Case Study

VOID

A black hole for your camera roll.

Platform iOS
Timeline 3 months
Role Concept to launch
Status ● Live
VOID app on iPhone
The Problem

Everyone's camera roll is a mess.

We all have thousands of photos we'll never look at again. Screenshots of addresses. Blurry shots from concerts. Seventeen versions of the same selfie. But cleaning them out? It feels like a chore nobody gets around to.

The built-in Photos app wasn't designed for mass cleanup. Third-party tools either feel invasive (why do you need my photos uploaded?) or make the process so tedious you give up after 40 seconds. We asked a simple question: what if deleting photos felt good?

Our Approach

Make it feel satisfying.

We didn't just want VOID to work. We wanted it to create a wow moment within the first ten seconds. The kind of reaction that makes someone hand their phone to a friend and say "look at this." That moment is everything. It proves value instantly, builds trust, and turns users into advocates without a single ad.

Quick Clean: zero to flow in one tap

Most photo apps dump you into settings or a gallery. VOID drops you straight into cleaning mode. Quick Clean surfaces the photos you're most likely to delete (screenshots, blurry shots, near-duplicates) and lets you swipe through them in seconds. The user doesn't have to think about how to use the app. They just start.

Batch intelligence

VOID groups duplicate and similar photos automatically. Instead of reviewing 2,000 photos one by one, you review 200 groups. We built a local-first image comparison engine that runs entirely on-device. Your photos never leave your phone.

Every swipe feels right

Haptic taps when you swipe. Photos that dissolve with weight. A running counter showing reclaimed storage climbing in real-time. We designed the feedback loop so that cleaning photos doesn't just work, it feels satisfying. Like popping bubble wrap. People keep going not because they have to, but because it feels good.

The wow moment

First-time users see their total photo count, tap Quick Clean, and within seconds they're swiping through photos with haptic feedback, watching their storage counter tick up in real-time. That ten-second window decides everything: whether they keep the app, tell a friend, or leave a review. Every design decision serves that window.

Core Features

What VOID actually does.

01

Quick Clean

One tap and you're cleaning. Surfaces your most obviously deletable photos first: screenshots, blurry shots, near-duplicates. Most users clear 50+ photos in under a minute.

02

Duplicate Detection

On-device image hashing finds similar and identical photos. You pick the best one, VOID handles the rest. No more five copies of the same sunset.

03

Browse by Month

Scroll through your library month by month. Perfect for tackling that 2019 holiday folder you've been avoiding for three years.

04

Large Files

Find the space hogs. Videos you forgot existed, Live Photos you never play, HDR files quietly eating 12MB each. Sorted by size so the biggest wins come first.

Brand Identity

Dark by design, warm by nature.

VOID lives in dark mode because that's where photo apps feel at home. The UI disappears into the background so your photos are always the most colourful thing on screen. The purple accent isn't just aesthetic; it's the visual language of the "VOID+" premium features, glowing subtly to indicate power without distraction.

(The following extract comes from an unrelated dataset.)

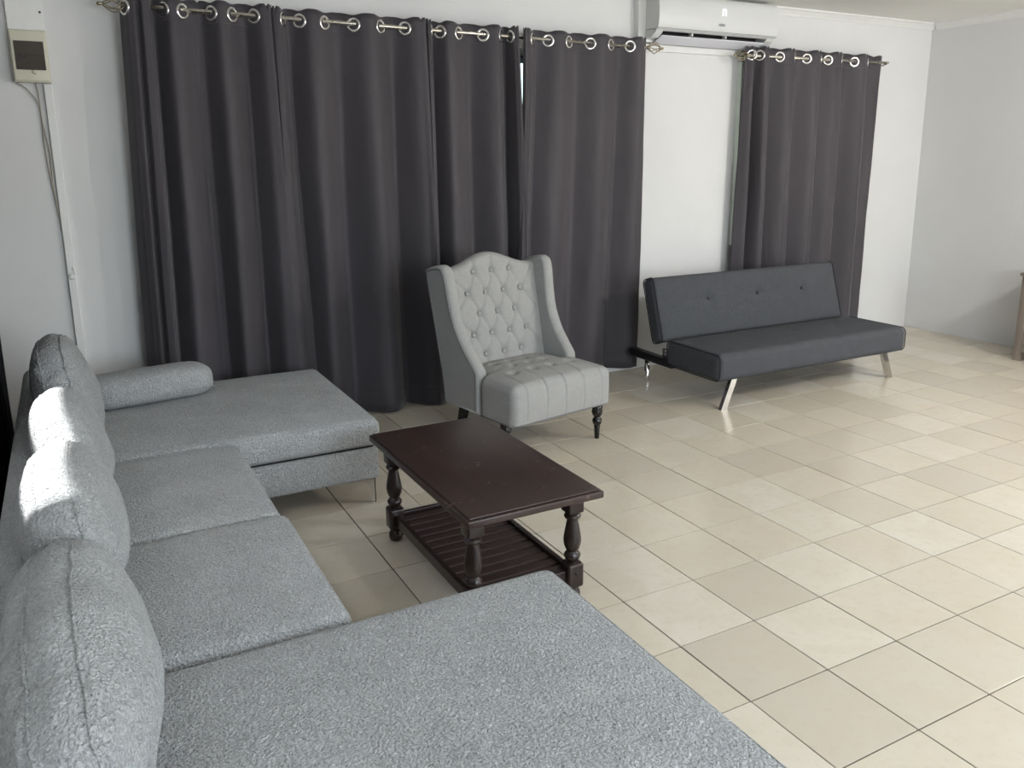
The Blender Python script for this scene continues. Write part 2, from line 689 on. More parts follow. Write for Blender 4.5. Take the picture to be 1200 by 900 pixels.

The logo is a black circle with a violet ring. Deliberately simple. It's a void. A black hole. Something that consumes. It tells you what the app does without saying a word.

Deep Black #0B0A10
Card Surface #1C1B24
VOID Purple #9B7AE4
Delete Red #E84057
Challenges

Where it got hard.

PhotoKit permissions

Apple's photo library access is deliberately restrictive. Getting the permission flow right (explaining why we need access, handling partial permission gracefully, and making the app useful even with limited access) took significant iteration. One wrong dialog and users bounce forever.

On-device performance

Running image comparison across thousands of photos without draining the battery or lagging the UI. We moved all heavy processing to background threads with progressive loading so the app stays buttery smooth while analysis runs silently underneath.

Deletion psychology

People are afraid of deleting photos. Even bad ones. We had to build trust through reversibility. VOID moves photos to "Recently Deleted" first (Apple's 30-day safety net), shows a clear undo path, and never permanently destroys anything without explicit confirmation.

Outcome

Built, launched, live.

VOID shipped on the App Store and is live today. From the first concept sketch to a published, polished iOS app. Designed, developed, and launched by Moon Shard.